22/08/2023

A negociação que terminou em pizza

Na Velha Rapapé, Dom Cacá baixou uma lei, que só ele sabe, mas todos sentem, pela qual qualquer iniciativa dos pagadores de impostos que implique em ganhos empresariais primeiro tem que passar pelo crivo de sua espada. Se achar que lhe convém, Cacá autoriza a instalação. Não sendo, cria o máximo de óbices possíveis, tendo com instrumentador o tesoureiro Ravengar.
Naquele dia, num dos endereços daquele burgo, dois empresários, homem e mulher, celebravam uma sociedade. Iriam investir num castelinho de sonhos onde poderiam servir saborosas refeições. Era uma parceria nova que se estava inaugurando, difícil de ver na Velha Rapapé, mais habituada a dinastias familiares, um modelo econômico antiquado, mas ainda tradicional naquelas paragens.

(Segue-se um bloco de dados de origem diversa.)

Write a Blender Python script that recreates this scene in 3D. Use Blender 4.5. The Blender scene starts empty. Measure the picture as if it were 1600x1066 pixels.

Eis que de repente, mais que derepentemente, havia um impeditivo no caminho. O tesoureiro Ravengar resolvera aplicar-lhes a impiedosa e temida “lei do estacionamento”. Mas como? – inquietaram-se os investidores. Por que a lei só valeria para eles, se no mesmo local antes funcionava outro estabelecimento, com a mesma função, e nunca lhes fora exigido estacionamento próprio? Por que o filho de Ravengar tem um estabelecimento sem estacionamento, e ele pode? Por que a pobreza se dissemina entre os proletários e a burguesia da Velha Rapapé quer investir, quer crescer, mas Dom Cacá e Ravengar só pensam em seus próprios negócios?
A Câmara dos Lordes estava em completa ebulição. Era dinheiro pra cá, dinheiro pra lá. Uma festa. Mas um dos nobres não estava contente. Era ele o antigo dono do castelo de sonhos dos investidores. Como o lorde queria vender, não lhe restou outro caminho: só vendia seu passe a Dom Cacá, se fosse concedida a licença para os novos proprietários.
E assim mais um negócio se consumou no Paço da Barrosa, a casa de despachos de Dom Cacá e seu séquito de bajuladores. Uma negociação que, literalmente, terminou em pizza.